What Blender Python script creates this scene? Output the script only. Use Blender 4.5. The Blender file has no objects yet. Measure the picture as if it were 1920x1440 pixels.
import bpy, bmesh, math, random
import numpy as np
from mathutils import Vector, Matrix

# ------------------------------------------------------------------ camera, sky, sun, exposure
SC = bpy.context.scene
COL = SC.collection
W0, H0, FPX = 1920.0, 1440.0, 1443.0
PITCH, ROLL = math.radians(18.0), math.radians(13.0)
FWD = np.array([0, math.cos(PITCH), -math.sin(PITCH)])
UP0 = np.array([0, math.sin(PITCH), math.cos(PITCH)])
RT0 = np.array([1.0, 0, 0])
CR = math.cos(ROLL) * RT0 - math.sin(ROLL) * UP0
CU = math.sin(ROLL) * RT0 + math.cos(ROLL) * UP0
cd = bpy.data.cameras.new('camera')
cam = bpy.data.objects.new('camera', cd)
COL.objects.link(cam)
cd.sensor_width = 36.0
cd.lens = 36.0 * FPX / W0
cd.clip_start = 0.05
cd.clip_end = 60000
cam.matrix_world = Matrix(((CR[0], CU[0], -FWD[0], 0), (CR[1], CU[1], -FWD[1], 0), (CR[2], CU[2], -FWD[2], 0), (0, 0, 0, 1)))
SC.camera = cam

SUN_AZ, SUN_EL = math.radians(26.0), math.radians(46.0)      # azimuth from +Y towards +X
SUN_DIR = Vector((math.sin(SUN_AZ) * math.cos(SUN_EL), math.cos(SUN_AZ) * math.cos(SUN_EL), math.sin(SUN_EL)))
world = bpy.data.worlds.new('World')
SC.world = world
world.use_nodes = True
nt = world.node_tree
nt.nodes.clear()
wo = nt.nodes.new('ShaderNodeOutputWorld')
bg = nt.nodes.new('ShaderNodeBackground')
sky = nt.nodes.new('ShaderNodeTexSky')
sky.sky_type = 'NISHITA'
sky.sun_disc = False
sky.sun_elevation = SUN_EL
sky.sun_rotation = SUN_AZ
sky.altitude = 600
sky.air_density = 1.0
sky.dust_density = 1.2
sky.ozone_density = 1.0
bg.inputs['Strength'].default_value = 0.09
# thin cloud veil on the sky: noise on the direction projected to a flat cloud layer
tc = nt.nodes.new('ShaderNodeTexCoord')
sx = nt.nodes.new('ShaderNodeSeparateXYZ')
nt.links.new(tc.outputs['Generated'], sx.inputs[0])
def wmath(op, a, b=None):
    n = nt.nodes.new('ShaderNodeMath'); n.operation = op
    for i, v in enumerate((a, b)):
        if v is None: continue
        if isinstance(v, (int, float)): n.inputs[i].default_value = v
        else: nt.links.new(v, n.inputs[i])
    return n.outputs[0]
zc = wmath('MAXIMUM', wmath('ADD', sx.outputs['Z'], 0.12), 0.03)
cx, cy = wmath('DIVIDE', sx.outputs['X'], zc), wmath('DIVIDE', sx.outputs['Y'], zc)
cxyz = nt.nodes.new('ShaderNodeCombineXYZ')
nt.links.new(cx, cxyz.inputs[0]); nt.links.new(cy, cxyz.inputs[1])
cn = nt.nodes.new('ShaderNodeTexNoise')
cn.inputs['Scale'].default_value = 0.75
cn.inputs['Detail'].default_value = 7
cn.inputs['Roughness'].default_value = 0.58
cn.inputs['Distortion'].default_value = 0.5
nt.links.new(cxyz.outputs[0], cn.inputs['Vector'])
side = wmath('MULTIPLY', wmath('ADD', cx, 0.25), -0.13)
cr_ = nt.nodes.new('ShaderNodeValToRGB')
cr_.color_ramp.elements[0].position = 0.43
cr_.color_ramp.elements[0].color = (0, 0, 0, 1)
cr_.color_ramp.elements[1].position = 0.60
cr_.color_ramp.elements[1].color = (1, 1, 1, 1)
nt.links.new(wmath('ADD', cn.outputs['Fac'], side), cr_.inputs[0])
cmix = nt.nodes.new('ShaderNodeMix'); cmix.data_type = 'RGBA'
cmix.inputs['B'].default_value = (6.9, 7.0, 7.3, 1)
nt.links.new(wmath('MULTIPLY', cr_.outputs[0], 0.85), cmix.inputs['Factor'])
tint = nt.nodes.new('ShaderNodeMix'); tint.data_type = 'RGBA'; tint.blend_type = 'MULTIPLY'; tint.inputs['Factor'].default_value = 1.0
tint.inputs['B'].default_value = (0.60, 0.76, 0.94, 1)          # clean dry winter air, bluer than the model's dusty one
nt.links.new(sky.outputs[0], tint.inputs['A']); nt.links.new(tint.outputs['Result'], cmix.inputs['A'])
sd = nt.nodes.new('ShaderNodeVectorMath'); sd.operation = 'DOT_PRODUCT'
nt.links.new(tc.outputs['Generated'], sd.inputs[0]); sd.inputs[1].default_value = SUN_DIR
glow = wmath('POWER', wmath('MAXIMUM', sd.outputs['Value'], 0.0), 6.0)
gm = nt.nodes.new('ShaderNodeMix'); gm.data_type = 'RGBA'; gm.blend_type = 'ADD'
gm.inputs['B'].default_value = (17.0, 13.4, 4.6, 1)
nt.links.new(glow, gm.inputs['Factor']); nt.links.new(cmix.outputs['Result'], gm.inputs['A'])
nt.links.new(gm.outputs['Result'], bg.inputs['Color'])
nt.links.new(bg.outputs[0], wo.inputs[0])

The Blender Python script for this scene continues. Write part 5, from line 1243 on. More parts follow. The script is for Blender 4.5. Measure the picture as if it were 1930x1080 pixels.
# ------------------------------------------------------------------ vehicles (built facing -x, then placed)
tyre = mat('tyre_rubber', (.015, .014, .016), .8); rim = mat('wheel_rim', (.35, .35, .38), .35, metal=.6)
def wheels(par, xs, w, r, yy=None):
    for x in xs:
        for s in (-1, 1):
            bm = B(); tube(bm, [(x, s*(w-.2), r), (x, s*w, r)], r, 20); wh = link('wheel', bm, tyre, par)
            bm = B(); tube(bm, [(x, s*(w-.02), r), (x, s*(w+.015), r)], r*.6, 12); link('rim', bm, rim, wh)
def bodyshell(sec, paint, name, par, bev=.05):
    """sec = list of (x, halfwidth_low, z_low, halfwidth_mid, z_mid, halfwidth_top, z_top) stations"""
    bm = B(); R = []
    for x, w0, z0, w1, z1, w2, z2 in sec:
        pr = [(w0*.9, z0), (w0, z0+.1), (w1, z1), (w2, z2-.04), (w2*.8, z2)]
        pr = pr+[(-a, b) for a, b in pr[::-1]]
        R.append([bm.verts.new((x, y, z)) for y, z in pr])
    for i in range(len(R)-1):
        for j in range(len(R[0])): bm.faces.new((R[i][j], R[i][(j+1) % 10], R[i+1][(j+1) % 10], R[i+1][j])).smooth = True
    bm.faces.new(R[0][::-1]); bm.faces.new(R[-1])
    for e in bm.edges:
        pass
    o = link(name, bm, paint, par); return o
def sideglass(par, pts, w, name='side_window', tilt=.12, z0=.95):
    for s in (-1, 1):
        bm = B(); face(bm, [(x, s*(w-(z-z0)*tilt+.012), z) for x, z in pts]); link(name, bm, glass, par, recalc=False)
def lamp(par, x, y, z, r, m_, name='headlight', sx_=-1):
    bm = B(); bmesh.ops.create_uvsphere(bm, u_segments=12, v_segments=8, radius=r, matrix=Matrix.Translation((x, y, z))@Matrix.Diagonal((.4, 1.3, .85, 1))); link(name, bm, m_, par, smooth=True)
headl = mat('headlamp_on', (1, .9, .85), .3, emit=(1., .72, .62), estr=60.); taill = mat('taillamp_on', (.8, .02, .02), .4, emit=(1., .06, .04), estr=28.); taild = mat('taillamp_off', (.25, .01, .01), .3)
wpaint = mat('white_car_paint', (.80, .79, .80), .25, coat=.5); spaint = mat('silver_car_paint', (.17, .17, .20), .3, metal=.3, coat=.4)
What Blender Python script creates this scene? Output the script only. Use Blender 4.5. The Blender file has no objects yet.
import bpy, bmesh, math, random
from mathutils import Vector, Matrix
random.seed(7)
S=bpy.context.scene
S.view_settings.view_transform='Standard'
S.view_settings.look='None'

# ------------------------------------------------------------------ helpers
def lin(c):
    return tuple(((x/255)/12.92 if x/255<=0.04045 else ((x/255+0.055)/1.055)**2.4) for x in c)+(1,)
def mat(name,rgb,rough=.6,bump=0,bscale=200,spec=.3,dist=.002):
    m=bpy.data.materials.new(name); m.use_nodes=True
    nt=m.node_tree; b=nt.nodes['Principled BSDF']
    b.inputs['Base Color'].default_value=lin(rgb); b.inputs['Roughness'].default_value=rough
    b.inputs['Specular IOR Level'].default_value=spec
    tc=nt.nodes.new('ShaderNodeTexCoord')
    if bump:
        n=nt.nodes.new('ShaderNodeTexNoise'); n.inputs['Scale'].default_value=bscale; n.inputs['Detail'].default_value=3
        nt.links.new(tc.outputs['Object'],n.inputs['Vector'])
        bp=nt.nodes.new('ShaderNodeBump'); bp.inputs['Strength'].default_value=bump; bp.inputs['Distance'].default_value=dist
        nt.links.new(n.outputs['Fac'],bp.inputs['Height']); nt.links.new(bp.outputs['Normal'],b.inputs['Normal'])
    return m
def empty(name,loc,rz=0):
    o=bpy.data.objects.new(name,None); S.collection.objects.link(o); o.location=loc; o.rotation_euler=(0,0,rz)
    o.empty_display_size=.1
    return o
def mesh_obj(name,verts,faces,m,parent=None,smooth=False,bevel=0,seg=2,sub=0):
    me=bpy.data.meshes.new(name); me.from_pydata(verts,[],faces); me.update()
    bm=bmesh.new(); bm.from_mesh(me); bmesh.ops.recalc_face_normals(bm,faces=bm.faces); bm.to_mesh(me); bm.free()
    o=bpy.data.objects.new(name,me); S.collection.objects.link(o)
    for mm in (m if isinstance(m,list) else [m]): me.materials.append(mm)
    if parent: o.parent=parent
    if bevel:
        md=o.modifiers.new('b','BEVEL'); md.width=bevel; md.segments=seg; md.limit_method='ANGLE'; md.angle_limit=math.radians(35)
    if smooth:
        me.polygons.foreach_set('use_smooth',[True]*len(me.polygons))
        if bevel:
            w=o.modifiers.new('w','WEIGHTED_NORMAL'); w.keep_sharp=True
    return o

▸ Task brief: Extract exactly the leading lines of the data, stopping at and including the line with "SC.camera = cam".

▸ Finished answer:
What Blender Python script creates this scene? Output the script only. Use Blender 4.5. The Blender file has no objects yet. Measure the picture as if it were 1920x1440 pixels.
import bpy, bmesh, math, random
import numpy as np
from mathutils import Vector, Matrix

# ------------------------------------------------------------------ camera, sky, sun, exposure
SC = bpy.context.scene
COL = SC.collection
W0, H0, FPX = 1920.0, 1440.0, 1443.0
PITCH, ROLL = math.radians(18.0), math.radians(13.0)
FWD = np.array([0, math.cos(PITCH), -math.sin(PITCH)])
UP0 = np.array([0, math.sin(PITCH), math.cos(PITCH)])
RT0 = np.array([1.0, 0, 0])
CR = math.cos(ROLL) * RT0 - math.sin(ROLL) * UP0
CU = math.sin(ROLL) * RT0 + math.cos(ROLL) * UP0
cd = bpy.data.cameras.new('camera')
cam = bpy.data.objects.new('camera', cd)
COL.objects.link(cam)
cd.sensor_width = 36.0
cd.lens = 36.0 * FPX / W0
cd.clip_start = 0.05
cd.clip_end = 60000
cam.matrix_world = Matrix(((CR[0], CU[0], -FWD[0], 0), (CR[1], CU[1], -FWD[1], 0), (CR[2], CU[2], -FWD[2], 0), (0, 0, 0, 1)))
SC.camera = cam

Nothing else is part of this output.